━━━ Supplied data

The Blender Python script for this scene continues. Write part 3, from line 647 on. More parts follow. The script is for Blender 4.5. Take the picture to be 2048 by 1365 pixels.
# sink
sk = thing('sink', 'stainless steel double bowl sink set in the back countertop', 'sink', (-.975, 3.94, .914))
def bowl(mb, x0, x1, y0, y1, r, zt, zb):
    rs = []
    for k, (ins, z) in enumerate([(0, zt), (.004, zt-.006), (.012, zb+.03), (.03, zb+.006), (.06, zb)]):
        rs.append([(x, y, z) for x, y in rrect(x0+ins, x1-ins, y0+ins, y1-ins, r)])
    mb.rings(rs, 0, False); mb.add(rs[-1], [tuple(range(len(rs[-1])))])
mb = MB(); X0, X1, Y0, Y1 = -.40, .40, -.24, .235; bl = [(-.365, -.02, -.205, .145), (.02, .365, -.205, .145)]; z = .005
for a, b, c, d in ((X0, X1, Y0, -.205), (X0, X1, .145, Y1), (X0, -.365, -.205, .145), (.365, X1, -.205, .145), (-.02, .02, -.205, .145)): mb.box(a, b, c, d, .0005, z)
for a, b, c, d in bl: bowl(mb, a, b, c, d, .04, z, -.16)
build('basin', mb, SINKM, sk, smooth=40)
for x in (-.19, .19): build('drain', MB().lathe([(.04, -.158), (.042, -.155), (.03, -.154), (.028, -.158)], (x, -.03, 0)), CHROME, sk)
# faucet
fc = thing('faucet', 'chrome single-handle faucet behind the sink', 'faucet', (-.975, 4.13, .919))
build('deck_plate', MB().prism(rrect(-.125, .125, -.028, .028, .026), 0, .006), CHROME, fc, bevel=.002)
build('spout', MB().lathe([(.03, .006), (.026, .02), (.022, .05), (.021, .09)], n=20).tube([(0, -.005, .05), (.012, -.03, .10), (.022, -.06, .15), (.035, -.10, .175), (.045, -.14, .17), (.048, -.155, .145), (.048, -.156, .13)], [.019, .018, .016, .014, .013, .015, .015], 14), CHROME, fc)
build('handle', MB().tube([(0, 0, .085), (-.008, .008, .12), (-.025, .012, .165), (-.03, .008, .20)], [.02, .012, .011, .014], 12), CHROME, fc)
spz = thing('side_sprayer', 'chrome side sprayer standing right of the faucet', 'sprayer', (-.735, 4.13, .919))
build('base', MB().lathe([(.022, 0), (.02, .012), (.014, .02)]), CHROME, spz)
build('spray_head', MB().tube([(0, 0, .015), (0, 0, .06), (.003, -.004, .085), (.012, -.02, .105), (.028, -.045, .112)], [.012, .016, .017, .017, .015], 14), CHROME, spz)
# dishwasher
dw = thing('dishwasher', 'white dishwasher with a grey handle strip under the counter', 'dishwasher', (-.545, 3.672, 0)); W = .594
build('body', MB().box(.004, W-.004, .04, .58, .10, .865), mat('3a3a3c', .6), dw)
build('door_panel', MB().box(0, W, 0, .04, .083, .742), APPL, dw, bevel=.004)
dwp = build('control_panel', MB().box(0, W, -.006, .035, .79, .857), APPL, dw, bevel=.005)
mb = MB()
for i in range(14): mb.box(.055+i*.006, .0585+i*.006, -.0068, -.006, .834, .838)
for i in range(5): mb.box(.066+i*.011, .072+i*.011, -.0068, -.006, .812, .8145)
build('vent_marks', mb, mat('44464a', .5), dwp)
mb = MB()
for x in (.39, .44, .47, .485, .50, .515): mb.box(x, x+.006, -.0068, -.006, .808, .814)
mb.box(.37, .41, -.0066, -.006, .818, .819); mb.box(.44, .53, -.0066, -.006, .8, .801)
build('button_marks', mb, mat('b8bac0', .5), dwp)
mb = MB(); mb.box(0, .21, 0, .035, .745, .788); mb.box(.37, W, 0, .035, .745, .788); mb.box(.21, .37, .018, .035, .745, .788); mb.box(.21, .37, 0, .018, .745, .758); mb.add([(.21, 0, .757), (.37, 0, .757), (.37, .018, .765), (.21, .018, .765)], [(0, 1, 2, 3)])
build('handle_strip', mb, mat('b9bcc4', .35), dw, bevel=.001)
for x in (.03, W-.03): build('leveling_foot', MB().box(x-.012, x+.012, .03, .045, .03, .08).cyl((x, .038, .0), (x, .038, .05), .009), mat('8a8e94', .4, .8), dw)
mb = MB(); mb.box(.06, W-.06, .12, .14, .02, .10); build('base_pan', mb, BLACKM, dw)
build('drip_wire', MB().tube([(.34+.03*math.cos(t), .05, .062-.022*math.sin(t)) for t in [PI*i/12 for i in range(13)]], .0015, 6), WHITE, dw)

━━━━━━
━━━ Supplied data

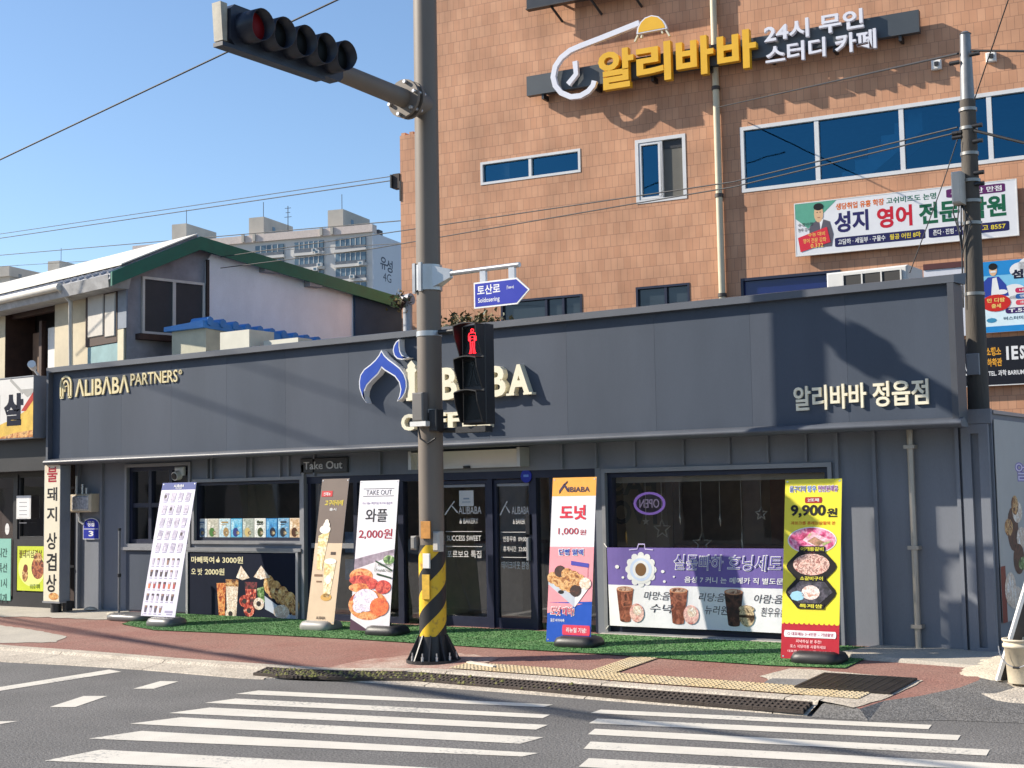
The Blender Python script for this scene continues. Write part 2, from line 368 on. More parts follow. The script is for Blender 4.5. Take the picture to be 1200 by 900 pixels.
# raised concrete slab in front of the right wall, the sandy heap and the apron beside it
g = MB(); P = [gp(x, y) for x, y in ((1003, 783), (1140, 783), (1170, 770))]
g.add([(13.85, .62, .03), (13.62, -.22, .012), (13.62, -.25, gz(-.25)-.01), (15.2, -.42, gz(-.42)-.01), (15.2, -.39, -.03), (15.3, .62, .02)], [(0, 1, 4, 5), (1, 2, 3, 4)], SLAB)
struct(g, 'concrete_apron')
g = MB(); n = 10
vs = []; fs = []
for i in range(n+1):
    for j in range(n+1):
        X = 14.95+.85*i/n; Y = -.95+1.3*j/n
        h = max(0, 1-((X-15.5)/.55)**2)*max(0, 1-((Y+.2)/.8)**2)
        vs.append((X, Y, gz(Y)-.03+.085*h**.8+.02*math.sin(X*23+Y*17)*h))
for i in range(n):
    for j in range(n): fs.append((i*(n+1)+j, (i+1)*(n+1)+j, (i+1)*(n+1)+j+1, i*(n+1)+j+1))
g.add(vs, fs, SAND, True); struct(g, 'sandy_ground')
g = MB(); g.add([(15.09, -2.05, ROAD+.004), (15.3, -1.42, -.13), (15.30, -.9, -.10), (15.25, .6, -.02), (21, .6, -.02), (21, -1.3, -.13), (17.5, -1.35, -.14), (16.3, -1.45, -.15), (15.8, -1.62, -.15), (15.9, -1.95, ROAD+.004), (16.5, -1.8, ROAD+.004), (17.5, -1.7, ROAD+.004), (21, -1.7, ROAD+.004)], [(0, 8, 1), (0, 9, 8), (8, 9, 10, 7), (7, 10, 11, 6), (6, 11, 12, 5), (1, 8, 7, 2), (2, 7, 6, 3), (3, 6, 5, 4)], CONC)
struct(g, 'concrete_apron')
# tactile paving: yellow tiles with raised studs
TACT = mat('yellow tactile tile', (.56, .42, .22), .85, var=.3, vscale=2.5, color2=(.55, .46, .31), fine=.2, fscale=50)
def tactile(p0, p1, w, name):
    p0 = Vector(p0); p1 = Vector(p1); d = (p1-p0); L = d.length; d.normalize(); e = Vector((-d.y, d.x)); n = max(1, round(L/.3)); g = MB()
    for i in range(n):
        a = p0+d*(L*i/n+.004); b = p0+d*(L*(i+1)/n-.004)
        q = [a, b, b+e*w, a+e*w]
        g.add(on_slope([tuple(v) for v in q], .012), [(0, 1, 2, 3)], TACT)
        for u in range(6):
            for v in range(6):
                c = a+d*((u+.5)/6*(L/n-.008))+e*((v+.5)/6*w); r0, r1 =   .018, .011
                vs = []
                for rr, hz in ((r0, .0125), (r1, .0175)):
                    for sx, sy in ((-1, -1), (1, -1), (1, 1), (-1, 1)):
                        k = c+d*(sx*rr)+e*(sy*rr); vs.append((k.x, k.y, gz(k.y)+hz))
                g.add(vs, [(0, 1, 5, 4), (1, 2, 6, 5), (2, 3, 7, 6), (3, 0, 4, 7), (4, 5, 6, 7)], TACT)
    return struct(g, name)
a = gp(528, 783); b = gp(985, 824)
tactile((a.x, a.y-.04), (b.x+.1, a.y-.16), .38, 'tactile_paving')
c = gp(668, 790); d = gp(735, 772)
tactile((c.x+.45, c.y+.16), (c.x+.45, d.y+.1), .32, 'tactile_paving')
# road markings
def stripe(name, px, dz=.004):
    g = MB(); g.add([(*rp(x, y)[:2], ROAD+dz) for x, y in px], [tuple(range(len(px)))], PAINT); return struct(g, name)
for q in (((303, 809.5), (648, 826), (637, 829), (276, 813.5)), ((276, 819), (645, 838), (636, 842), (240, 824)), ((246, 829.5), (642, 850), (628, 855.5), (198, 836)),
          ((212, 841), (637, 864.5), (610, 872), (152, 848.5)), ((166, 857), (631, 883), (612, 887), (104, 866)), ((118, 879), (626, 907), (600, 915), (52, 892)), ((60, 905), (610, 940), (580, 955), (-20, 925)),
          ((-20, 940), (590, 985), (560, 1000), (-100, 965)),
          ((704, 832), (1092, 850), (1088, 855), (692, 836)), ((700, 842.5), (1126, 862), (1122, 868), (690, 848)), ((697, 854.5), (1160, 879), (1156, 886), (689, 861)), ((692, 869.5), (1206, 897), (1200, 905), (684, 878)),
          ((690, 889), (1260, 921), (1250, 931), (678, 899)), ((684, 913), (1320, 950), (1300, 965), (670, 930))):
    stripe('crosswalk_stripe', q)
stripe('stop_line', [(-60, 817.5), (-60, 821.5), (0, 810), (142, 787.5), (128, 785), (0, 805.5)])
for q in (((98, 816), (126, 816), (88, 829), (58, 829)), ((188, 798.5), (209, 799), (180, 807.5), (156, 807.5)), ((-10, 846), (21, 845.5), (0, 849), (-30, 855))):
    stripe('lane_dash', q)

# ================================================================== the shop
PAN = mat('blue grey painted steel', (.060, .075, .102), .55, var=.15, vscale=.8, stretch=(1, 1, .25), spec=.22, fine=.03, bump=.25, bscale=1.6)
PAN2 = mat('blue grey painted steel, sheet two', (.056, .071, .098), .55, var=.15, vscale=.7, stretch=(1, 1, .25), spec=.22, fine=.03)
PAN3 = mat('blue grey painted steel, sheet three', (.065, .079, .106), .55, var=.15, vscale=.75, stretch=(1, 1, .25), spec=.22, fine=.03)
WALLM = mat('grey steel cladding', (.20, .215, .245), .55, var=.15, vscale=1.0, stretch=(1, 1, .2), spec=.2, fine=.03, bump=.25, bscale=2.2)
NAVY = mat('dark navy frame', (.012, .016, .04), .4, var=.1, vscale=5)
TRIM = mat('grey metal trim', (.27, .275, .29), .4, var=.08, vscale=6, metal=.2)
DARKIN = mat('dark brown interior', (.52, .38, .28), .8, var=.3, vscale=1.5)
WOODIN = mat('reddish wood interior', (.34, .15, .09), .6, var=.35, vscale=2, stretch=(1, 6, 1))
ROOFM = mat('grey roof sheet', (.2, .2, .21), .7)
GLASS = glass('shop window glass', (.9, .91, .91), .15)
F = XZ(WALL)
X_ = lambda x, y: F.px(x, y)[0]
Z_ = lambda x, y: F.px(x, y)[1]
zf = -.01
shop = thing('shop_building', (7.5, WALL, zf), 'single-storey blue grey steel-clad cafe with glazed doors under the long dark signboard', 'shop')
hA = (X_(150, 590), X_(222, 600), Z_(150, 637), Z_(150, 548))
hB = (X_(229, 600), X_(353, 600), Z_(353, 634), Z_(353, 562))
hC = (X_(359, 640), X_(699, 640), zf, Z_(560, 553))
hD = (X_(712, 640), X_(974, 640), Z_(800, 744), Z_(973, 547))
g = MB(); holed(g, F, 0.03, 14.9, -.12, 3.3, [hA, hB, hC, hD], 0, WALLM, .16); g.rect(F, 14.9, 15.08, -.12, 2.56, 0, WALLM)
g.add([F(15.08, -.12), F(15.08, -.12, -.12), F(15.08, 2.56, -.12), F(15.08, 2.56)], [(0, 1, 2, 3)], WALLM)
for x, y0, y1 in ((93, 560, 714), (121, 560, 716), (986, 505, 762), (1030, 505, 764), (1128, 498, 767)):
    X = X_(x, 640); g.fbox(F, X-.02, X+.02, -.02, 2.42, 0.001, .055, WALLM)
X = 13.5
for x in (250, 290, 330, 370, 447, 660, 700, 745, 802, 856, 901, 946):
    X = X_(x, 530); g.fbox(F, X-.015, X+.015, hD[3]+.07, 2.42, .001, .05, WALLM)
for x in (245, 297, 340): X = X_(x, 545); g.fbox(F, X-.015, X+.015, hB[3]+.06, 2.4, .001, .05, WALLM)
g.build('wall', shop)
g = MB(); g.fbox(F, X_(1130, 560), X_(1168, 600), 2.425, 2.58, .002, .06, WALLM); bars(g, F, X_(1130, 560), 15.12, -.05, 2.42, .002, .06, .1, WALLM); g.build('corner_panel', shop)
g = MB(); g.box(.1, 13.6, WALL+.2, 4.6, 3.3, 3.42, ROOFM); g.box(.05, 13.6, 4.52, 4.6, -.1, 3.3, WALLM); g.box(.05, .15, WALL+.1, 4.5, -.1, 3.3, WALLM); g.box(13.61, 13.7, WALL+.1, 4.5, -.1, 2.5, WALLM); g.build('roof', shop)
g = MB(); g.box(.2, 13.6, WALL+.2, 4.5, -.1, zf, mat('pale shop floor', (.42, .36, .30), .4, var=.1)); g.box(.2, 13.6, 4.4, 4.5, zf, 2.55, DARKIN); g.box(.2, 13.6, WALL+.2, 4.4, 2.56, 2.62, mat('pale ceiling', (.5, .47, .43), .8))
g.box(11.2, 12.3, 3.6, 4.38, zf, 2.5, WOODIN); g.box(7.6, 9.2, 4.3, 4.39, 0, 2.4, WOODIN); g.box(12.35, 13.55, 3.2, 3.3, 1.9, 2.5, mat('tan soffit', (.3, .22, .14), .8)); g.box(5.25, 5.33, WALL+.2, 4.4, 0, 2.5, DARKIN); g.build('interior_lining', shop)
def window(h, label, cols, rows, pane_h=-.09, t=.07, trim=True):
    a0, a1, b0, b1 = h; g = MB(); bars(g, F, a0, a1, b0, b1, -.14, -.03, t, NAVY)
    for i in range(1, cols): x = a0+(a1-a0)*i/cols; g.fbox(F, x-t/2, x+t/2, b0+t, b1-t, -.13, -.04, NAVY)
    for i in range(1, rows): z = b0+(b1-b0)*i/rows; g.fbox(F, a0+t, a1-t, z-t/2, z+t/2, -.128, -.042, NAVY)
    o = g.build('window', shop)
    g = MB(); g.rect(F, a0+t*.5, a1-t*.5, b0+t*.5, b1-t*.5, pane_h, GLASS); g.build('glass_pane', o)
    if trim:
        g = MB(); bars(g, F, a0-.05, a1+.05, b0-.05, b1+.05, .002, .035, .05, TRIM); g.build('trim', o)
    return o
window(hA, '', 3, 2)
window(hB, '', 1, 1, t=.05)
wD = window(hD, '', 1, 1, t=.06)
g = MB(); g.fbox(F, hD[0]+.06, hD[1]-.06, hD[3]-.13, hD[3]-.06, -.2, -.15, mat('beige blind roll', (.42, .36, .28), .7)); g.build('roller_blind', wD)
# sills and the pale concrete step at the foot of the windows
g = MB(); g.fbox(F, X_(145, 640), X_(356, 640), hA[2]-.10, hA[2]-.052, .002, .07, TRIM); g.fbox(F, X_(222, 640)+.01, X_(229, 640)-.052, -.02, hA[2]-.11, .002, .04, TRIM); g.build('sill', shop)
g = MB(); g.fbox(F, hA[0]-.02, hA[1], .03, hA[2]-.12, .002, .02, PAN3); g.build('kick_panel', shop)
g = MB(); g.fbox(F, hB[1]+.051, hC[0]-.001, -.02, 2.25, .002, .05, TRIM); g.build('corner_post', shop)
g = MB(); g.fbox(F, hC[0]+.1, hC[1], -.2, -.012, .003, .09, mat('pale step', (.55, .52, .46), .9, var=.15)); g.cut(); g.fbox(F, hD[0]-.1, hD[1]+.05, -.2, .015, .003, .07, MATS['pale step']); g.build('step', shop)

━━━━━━
━━━ Supplied data

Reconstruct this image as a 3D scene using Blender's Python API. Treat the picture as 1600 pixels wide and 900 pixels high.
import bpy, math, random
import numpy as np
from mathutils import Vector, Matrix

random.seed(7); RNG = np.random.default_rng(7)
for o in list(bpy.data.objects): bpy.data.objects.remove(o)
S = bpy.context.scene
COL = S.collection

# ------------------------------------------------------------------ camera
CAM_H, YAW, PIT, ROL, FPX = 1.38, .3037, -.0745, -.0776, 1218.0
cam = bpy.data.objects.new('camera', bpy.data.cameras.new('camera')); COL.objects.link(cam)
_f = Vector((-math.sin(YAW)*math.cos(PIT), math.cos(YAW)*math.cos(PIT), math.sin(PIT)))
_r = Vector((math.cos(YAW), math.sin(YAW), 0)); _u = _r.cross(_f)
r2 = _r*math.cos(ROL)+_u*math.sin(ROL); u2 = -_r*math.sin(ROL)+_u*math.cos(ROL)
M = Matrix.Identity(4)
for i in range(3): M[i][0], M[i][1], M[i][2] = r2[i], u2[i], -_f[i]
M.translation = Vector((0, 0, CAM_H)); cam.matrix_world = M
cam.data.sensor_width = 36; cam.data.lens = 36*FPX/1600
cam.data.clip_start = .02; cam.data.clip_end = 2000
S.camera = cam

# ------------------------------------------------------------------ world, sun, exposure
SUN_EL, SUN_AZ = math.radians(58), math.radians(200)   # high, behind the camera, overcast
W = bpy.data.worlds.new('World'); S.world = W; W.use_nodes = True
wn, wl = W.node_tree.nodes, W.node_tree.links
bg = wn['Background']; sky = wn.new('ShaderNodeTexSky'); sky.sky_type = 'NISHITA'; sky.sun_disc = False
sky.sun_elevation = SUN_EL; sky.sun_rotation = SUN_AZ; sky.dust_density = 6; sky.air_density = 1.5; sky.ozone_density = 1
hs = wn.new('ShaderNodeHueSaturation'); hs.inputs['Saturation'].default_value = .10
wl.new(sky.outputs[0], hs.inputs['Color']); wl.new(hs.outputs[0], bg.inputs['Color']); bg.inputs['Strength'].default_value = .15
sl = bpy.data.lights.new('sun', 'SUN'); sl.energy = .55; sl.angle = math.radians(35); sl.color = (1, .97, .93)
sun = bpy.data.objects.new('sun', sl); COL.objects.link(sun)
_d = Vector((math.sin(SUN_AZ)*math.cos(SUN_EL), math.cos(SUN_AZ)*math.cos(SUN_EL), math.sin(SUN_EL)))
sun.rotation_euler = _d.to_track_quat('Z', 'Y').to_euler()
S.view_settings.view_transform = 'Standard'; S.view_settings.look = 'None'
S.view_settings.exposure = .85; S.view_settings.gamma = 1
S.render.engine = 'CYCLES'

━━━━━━

- [Stated goal]: Spot every line that holds "pixels" and copy it.

- [Exercise response]:
The Blender Python script for this scene continues. Write part 3, from line 647 on. More parts follow. The script is for Blender 4.5. Take the picture to be 2048 by 1365 pixels.
The Blender Python script for this scene continues. Write part 2, from line 368 on. More parts follow. The script is for Blender 4.5. Take the picture to be 1200 by 900 pixels.
Reconstruct this image as a 3D scene using Blender's Python API. Treat the picture as 1600 pixels wide and 900 pixels high.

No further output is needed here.